Tout en reconnaissant que la classe ouvrière a vu des emplois détruits, des grèves écrasées et des salaires dépréciés, elle conclut : « Que beaucoup d’hommes blancs luttent contribue sûrement à la popularité de M. Trump, mais la force motrice de ce choix n’est pas l’argent – Les électeurs de Trump aux primaires gagnaient environ 72 000 dollars par an, 16 000 dollars de plus que le revenu médian national d’un ménage. C’est une question de pouvoir et de la fureur ressentie à le voir s’évanouir […] ».

En réalité, un sondage détaillé de l’organisation Gallup suggère que c’est la baisse de la mobilité économique, et non le niveau de revenu, qui est un facteur clé de soutien pour Trump. Ses électeurs sont disproportionnellement ceux qui ont perdu du terrain économiquement depuis le krach de Wall Street en 2008, tant dans la classe ouvrière que dans des sections de la classe moyenne.
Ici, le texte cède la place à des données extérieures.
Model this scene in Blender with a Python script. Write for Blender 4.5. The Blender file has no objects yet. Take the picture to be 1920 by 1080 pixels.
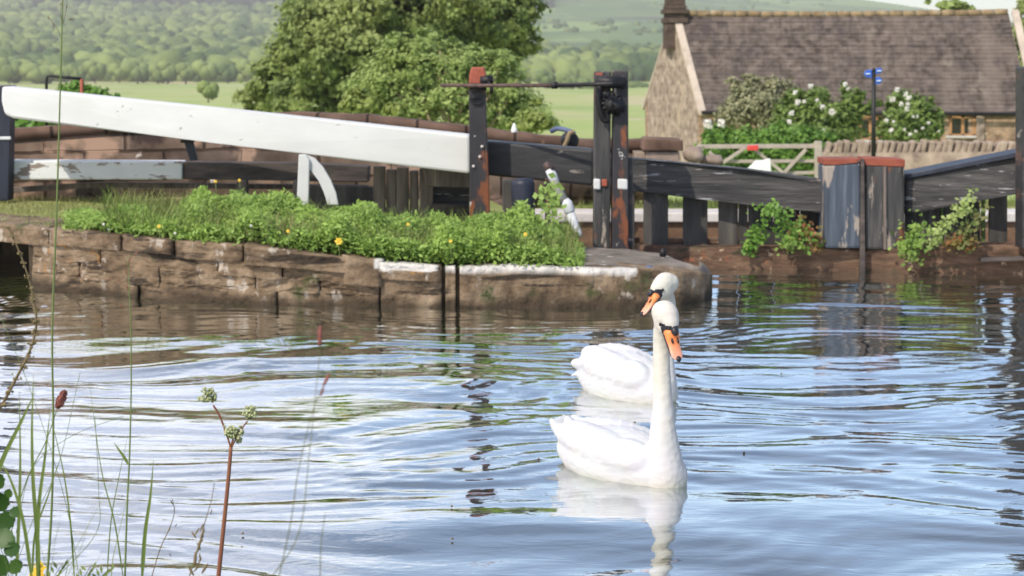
import bpy, bmesh, math, random
import numpy as np
from mathutils import Vector, noise
R = math.radians
random.seed(7); rng = np.random.default_rng(7)
S = bpy.context.scene
# ------------------------------------------------------------------ camera
H, F, HZ = 1.56, 3500.0, 100.0            # eye height over the water, focal length in px of a 1920 frame, horizon row
TH = math.atan((540-HZ)/F)
cd = bpy.data.cameras.new("camera"); cam = bpy.data.objects.new("camera", cd); S.collection.objects.link(cam)
cam.location = (0, 0, H); cam.rotation_euler = (math.pi/2-TH, 0, 0)
cd.sensor_width = 36; cd.lens = 36*F/1920; cd.clip_start = .05; cd.clip_end = 20000
cd.dof.use_dof = True; cd.dof.focus_distance = 5.4; cd.dof.aperture_fstop = 8.5
S.camera = cam
# ------------------------------------------------------------------ sky, sun, exposure
SE, SA = R(43), (-.62, -.785)
w = bpy.data.worlds.new("World"); S.world = w; w.use_nodes = True
nt = w.node_tree; nt.nodes.clear(); N = nt.nodes.new; L = nt.links.new
sky = N('ShaderNodeTexSky'); sky.sky_type = 'NISHITA'; sky.sun_disc = False
sky.sun_elevation = SE; sky.sun_rotation = math.atan2(SA[0], SA[1]) % (2*math.pi)
sky.air_density = 1.0; sky.dust_density = .25; sky.ozone_density = 3.2
bg = N('ShaderNodeBackground'); bg.inputs[1].default_value = .15; L(sky.outputs[0], bg.inputs[0])
cl = N('ShaderNodeBackground'); cl.inputs[1].default_value = 1.35
tc = N('ShaderNodeTexCoord'); mp = N('ShaderNodeMapping'); mp.inputs['Scale'].default_value = (1.6, 1.6, 5.5)
L(tc.outputs['Generated'], mp.inputs[0])
no = N('ShaderNodeTexNoise'); no.inputs['Scale'].default_value = 1.7; no.inputs['Detail'].default_value = 7; no.inputs['Roughness'].default_value = .55
L(mp.outputs[0], no.inputs['Vector'])
sx = N('ShaderNodeSeparateXYZ'); L(tc.outputs['Generated'], sx.inputs[0])
ma = N('ShaderNodeMath'); ma.operation = 'MULTIPLY_ADD'; ma.inputs[1].default_value = -1.05; L(sx.outputs['X'], ma.inputs[0]); L(no.outputs[0], ma.inputs[2])
mr = N('ShaderNodeMapRange'); mr.inputs['From Min'].default_value = .47; mr.inputs['From Max'].default_value = .64
mr.inputs['To Max'].default_value = .95; mr.inputs['To Min'].default_value = .10
L(ma.outputs[0], mr.inputs['Value'])
cr = N('ShaderNodeValToRGB'); cr.color_ramp.elements[0].color = (.52, .57, .76, 1); cr.color_ramp.elements[1].color = (.95, .95, 1, 1)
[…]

Il ne fait aucun doute que le revenu médian des ménages des électeurs de Trump aux primaires est bien inférieur au revenu médian des ménages des apologistes de Clinton dans les médias libéraux. Les rédacteurs du Times et leurs collaborateurs dénoncent ceux qui parlent de la poursuite de la récession parce que leurs portefeuilles d’actions à eux se sont redressés et leurs revenus à six et sept chiffres les mettent à l’abri de préoccupations telles que nourrir une famille et garder un toit sur la tête.

La haine envers les travailleurs blancs de la part de cette couche auto-satisfaite de la classe moyenne supérieure est elle-même un reflet de l’approfondissement des tensions de classe en Amérique. C’est l’expression, déformée par le prisme de la politique raciale, de la malveillance de la classe capitaliste américaine.